[START]

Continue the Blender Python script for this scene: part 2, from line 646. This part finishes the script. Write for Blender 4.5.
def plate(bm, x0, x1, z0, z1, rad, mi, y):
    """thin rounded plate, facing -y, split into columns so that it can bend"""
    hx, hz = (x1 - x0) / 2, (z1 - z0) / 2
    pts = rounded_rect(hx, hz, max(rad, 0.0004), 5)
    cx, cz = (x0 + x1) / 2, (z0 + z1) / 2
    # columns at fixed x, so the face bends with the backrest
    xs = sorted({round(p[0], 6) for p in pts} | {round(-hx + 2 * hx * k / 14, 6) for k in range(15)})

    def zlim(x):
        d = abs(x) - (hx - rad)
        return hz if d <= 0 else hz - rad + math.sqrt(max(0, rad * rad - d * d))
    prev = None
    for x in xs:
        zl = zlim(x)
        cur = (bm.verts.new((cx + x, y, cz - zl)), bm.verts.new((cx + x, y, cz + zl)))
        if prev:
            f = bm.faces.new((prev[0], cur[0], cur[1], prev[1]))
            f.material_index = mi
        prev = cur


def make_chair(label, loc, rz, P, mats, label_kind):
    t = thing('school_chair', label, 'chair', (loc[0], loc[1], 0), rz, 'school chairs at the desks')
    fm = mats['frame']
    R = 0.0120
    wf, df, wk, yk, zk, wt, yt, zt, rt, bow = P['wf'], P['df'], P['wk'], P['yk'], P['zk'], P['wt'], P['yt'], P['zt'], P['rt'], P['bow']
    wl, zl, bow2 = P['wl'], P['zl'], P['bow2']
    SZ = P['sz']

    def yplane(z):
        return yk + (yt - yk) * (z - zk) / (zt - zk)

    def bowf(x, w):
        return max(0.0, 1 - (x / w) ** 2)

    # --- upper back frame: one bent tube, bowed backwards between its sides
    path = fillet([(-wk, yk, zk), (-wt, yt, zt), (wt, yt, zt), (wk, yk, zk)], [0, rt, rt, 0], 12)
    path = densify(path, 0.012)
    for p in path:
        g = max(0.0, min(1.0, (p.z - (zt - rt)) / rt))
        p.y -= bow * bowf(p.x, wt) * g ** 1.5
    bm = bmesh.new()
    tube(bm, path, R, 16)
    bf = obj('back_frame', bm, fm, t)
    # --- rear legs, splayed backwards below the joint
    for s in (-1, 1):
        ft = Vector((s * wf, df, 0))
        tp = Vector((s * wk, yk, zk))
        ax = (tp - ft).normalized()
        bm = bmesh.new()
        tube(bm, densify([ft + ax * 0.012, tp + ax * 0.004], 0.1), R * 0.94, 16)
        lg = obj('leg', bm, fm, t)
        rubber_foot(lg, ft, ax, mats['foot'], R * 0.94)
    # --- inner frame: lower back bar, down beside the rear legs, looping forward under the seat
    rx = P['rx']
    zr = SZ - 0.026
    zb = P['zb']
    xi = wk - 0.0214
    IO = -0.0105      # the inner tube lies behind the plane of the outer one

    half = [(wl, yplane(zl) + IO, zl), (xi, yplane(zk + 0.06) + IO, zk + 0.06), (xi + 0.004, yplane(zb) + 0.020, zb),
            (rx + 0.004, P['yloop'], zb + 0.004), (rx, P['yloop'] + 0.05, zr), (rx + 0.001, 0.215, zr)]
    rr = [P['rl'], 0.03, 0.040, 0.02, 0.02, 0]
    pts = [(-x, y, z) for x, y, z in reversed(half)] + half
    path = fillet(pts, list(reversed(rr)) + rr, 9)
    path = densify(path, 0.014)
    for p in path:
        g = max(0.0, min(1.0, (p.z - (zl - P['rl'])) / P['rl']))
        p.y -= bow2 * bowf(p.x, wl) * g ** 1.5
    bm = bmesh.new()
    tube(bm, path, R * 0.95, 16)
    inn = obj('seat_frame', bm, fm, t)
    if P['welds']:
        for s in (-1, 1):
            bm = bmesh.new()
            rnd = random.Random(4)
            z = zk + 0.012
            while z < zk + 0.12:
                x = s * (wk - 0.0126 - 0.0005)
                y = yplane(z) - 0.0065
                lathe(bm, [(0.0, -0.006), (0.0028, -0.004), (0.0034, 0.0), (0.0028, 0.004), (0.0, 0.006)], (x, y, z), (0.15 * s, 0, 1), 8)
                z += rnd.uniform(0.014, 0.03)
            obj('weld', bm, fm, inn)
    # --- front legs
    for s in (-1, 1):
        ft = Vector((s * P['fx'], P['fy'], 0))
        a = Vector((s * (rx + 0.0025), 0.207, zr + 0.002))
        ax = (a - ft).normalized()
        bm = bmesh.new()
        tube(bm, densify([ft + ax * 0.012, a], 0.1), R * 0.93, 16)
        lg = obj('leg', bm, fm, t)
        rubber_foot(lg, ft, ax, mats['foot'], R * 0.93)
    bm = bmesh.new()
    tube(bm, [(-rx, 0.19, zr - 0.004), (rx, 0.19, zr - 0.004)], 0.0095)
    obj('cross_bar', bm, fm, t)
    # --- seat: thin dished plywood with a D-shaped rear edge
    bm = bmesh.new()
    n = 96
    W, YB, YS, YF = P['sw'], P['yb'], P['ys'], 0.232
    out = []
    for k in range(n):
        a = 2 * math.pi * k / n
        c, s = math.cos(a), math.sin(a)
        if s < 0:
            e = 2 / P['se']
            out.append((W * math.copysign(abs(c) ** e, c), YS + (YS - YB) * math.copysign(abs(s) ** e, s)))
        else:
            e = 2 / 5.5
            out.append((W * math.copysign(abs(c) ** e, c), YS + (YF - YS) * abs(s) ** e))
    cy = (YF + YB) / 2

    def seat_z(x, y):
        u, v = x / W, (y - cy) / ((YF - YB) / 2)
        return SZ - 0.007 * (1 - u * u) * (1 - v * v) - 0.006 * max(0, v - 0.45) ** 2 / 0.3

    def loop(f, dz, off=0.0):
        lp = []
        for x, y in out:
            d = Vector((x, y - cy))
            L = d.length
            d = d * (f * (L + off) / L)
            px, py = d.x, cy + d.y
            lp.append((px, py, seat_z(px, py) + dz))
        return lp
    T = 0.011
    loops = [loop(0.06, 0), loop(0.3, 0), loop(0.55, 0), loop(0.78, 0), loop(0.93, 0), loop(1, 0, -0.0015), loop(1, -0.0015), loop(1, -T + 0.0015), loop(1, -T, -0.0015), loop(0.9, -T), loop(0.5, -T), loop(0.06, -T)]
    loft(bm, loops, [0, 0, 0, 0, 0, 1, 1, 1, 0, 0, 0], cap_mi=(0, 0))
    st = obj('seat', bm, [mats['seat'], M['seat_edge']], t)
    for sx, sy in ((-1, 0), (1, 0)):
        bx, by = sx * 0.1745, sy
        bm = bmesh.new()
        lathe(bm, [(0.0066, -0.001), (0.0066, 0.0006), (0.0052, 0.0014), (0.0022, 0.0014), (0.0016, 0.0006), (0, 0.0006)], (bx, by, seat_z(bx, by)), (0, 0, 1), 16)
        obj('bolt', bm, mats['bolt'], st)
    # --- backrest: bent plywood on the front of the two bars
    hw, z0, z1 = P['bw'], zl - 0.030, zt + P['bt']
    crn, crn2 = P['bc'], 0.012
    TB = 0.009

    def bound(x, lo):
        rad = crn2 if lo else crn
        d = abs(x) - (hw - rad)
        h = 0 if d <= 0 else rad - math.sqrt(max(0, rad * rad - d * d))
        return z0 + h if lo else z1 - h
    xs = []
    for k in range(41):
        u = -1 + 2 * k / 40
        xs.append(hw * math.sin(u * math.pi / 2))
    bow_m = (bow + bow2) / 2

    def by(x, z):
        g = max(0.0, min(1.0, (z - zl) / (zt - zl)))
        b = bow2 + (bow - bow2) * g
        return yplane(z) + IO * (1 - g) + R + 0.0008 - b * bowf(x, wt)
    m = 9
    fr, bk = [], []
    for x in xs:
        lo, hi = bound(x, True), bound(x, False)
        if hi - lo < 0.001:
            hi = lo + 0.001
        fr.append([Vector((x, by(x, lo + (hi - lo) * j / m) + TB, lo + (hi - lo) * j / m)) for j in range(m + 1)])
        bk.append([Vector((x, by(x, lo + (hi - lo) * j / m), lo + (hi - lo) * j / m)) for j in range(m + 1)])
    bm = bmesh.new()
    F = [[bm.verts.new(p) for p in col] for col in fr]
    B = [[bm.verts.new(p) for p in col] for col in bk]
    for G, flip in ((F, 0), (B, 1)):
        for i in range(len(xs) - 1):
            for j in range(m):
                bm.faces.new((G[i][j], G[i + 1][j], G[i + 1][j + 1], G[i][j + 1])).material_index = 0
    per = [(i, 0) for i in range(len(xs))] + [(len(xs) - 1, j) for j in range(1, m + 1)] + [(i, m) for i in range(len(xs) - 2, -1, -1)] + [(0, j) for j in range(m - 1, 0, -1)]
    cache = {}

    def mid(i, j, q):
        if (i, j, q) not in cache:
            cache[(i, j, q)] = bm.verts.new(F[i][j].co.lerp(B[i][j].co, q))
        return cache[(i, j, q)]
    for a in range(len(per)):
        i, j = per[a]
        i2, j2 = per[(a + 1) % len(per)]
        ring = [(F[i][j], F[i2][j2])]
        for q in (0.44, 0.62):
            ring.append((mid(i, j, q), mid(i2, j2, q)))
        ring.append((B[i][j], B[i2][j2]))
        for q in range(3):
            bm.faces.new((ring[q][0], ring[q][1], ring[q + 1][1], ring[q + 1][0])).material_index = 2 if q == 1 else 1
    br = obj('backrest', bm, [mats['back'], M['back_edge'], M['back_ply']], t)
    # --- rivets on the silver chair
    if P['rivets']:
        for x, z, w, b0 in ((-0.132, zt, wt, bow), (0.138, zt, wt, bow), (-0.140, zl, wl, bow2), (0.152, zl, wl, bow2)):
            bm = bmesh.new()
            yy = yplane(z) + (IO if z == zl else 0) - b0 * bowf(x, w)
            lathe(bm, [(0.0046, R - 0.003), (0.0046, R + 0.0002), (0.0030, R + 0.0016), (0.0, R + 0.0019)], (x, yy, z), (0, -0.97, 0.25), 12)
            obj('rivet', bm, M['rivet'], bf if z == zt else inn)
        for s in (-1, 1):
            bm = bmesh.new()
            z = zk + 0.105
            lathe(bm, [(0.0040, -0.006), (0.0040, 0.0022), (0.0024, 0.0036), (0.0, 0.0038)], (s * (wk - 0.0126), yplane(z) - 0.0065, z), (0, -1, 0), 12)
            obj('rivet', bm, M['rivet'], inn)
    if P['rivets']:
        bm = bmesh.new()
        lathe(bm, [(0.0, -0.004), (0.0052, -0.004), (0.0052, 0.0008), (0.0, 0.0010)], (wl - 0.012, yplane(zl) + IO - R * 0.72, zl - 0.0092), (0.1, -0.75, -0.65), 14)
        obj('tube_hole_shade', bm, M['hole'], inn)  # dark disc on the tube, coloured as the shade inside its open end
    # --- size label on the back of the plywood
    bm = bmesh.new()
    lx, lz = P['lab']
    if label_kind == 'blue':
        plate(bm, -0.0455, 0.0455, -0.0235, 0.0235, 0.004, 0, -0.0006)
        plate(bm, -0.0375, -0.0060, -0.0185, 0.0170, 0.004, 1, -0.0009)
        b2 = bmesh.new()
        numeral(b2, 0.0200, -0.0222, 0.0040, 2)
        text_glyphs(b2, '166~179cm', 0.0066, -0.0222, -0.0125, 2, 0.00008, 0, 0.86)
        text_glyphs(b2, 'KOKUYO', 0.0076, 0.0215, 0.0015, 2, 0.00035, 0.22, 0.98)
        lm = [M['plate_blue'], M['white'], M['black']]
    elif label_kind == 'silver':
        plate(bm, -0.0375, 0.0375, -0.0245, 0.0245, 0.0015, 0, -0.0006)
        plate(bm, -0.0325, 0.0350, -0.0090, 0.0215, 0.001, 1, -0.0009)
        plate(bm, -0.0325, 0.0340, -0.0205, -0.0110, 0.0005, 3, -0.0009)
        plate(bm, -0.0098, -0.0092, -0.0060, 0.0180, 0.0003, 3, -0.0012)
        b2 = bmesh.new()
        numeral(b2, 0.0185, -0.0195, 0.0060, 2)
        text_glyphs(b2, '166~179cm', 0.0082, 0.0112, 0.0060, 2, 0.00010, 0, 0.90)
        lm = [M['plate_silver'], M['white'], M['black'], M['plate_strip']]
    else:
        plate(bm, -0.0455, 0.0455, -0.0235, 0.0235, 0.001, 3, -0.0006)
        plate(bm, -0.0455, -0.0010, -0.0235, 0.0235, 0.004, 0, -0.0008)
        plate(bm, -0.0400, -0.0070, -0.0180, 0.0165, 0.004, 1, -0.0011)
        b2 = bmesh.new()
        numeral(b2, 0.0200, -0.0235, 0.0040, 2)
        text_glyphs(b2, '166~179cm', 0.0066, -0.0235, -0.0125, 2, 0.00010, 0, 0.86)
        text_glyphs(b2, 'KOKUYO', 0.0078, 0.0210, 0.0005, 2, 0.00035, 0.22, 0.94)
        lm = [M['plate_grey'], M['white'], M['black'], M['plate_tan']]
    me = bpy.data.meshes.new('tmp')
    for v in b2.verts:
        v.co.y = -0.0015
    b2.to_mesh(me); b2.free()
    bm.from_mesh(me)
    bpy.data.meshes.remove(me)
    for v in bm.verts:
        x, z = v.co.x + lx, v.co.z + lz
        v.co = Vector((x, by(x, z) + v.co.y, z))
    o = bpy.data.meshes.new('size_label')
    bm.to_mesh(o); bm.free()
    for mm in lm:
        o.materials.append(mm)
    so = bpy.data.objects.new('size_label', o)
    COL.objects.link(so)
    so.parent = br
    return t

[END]

## What is being asked:
From the opening line of the data above, please print each line as written up to and including the line that contains "return yk +", and nothing more.

## Response to the task:
Continue the Blender Python script for this scene: part 2, from line 646. This part finishes the script. Write for Blender 4.5.
def plate(bm, x0, x1, z0, z1, rad, mi, y):
    """thin rounded plate, facing -y, split into columns so that it can bend"""
    hx, hz = (x1 - x0) / 2, (z1 - z0) / 2
    pts = rounded_rect(hx, hz, max(rad, 0.0004), 5)
    cx, cz = (x0 + x1) / 2, (z0 + z1) / 2
    # columns at fixed x, so the face bends with the backrest
    xs = sorted({round(p[0], 6) for p in pts} | {round(-hx + 2 * hx * k / 14, 6) for k in range(15)})

    def zlim(x):
        d = abs(x) - (hx - rad)
        return hz if d <= 0 else hz - rad + math.sqrt(max(0, rad * rad - d * d))
    prev = None
    for x in xs:
        zl = zlim(x)
        cur = (bm.verts.new((cx + x, y, cz - zl)), bm.verts.new((cx + x, y, cz + zl)))
        if prev:
            f = bm.faces.new((prev[0], cur[0], cur[1], prev[1]))
            f.material_index = mi
        prev = cur


def make_chair(label, loc, rz, P, mats, label_kind):
    t = thing('school_chair', label, 'chair', (loc[0], loc[1], 0), rz, 'school chairs at the desks')
    fm = mats['frame']
    R = 0.0120
    wf, df, wk, yk, zk, wt, yt, zt, rt, bow = P['wf'], P['df'], P['wk'], P['yk'], P['zk'], P['wt'], P['yt'], P['zt'], P['rt'], P['bow']
    wl, zl, bow2 = P['wl'], P['zl'], P['bow2']
    SZ = P['sz']

    def yplane(z):
        return yk + (yt - yk) * (z - zk) / (zt - zk)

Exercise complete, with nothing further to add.